You need 4 colors
Visual quality & usability of the demo
- Many describe the provided palettes as ugly, garish, or physically straining to look at, especially in light mode.
- Some find a few specific hues acceptable, but “not the worst” is often the faint praise.
- Common complaints: background too saturated, overall page feels “foggy,” poor hierarchy, and low contrast.
- A few commenters do like certain ranges (e.g., around specific hue values) or the general idea of a 1‑D slider-driven palette.
“Four colors” as a design principle
- Several argue that “you need 4 colors” is a misleading oversimplification.
- Real interfaces need more colors/roles for errors, warnings, destructive actions, hover/focus/disabled states, borders, etc.
- Others say you can make good UIs with fewer colors (even monochrome), citing early Mac interfaces.
- The text itself is called self‑contradictory: it says you “need 4” but describes one as “optional.”
Accessibility and contrast
- Multiple people note that many combinations fail standard contrast checks; some button text becomes nearly invisible.
- There is consensus that color alone should not convey mission‑critical information; shape, position, and other cues are needed.
- Debate appears on color‑blind operators: some argue systems must accommodate them; one voice suggests excluding them in certain safety‑critical roles.
Color tools, algorithms, and color spaces
- Alternatives like uiColors, Huemint, and Material You / Android color utilities are cited as more practical or better‑looking.
- Commenters note that simply rotating HSL hue is crude; perceptual spaces like OKLCH or HCT (CAM16‑based) behave better and can embed contrast guarantees.
- There’s skepticism that any simple formula can always generate pleasing palettes given human and cultural variation.
Color systems, roles, and design tokens
- One detailed thread distinguishes “brand” palettes (primary, secondary, accent, neutral) from “role” tokens (copy text, background, button states, etc.).
- Claim: compressing everything into 3–4 “colors” for text/bg/button quickly breaks down; a proper system has more swatches plus mapping between layers.
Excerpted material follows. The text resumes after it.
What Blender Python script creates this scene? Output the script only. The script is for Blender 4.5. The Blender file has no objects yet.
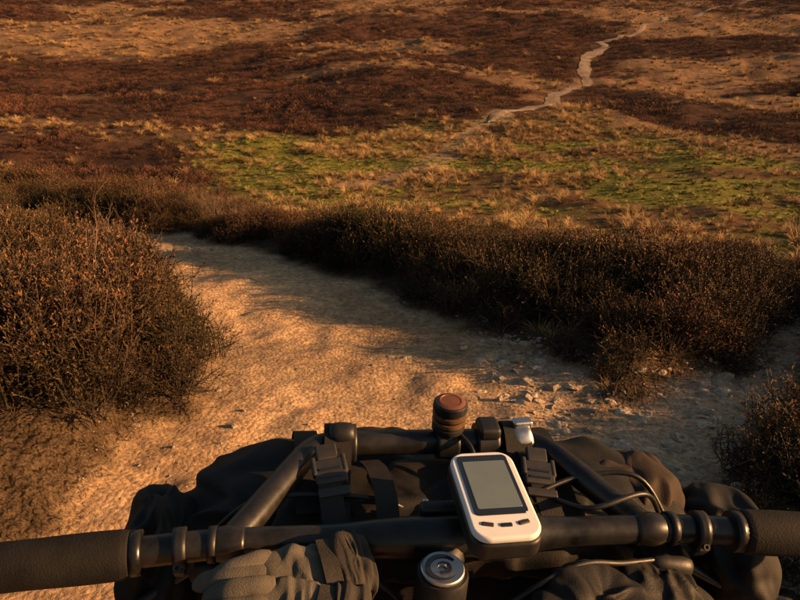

Language/grammar digression
- The site’s “How it works?” label triggers a long side discussion on English question formation.
- Views range from strict prescriptivism (“wrong, distracting”) to tolerance (“language evolves,” “non‑native speakers”).
- Some emphasize that even small grammatical slips can increase cognitive load, especially on UI copy.
Historical and meta observations
- References to Amiga, CGA, four‑color theorem, and monochrome systems show that hard limits on colors are not new.
- Some suspect the page partly exists to provoke opinionated debate.
- A few users share personal color‑scheme generators (e.g., driven by current temperature or date).